Hat tip to Urban 75 for bringing the programme to my attention.
They Talk About The Smiths, So I Don't Have To
UNLOVABLE
Ian Bone reports on Smiths fans in Salford getting spikey at the thought of David Cameron securing a photo-op outside the Salford Boys Club.
Doesn't matter if Cameron claims it's his favourite album of all time, it restores my faith a tad.
Friday, January 04, 2008
Manchester, So Much To Answer To
Found via the SPGB discussion list, Manchester Branch's mini-quiz for the end of 2007:
I'll post the answers in the comment box when I get the answers myself.
Saturday, October 13, 2007
Pete and the Dud
Of course he wrote 'Michelle'. It was the only bum note on what is, otherwise, my favourite Beatles album. Paul McCartney and Pete Doherty take time out from the tabloid life to stroke each other in this month's Observer Music Monthly.
And naturally they have things in common: the Barat/Lennon comparisons and trade offs; both being seen as the well dressed good-looking sensitive ones who the fans wanted to take home to meet their mums; Doherty born in '79, Macca dying in '79.
It all adds up to a bit of journalistic fluff, but I did like McCartney's anecdote about meeting Penny Rimbaud at the height of punk in the seventies, and fingers crossed that the late Linda McCartney's reported love for The Smiths didn't begin and end with 'Meat is Murder'.
I'm not sure that these type of music magazine blind dates ever work. Wasn't there that case of the NME covering Paul Weller meeting Pete Townsend at the height of The Jam's fame? I seem to remember reading - maybe in The Beat Concerto? - that they hated each other on sight. But that was nothing in comparison to that time at the height of mullets and militancy on Merseyside that the now sadly defunct Record Mirror covered The Redskins meeting Derek Hatton within its pages.

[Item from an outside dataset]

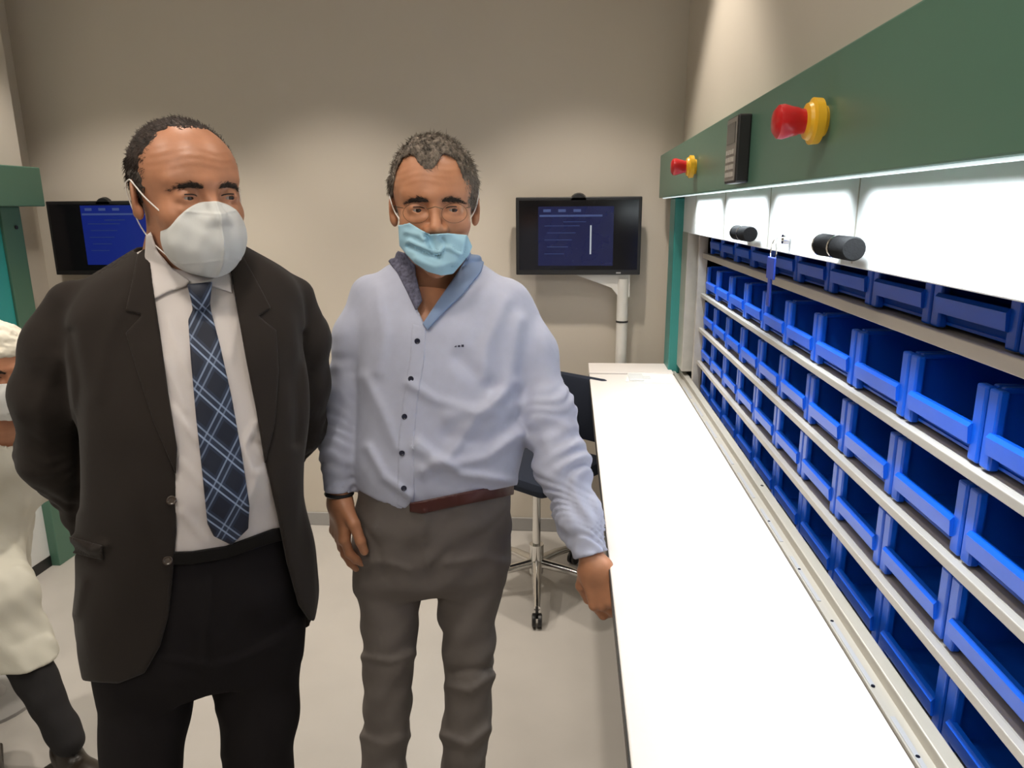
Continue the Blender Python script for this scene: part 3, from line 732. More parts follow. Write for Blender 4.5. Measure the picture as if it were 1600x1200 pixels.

Sure the pictures of the meeting looked cheery enough, but the gossip is that afterwards it took seven copies of the Militant International Review to mop up the spilled egos. Any advancement for a unified vanguardist left at that time = via the SWP's recent Open Letter to the Militant Tendency - was squandered over an argument as trivial as who played bass on the originally recording of Wilson Pickett's "Ninety Nine and a Half (Won't Do)".
Damn those petit-bourgeois Bolshevik-Centrist-liquidationist types . . . those completely demoralized elements, wearing button down Ben Sherman shirts, sporty number one haircuts and knocked off shiny Pierre Cardin suits.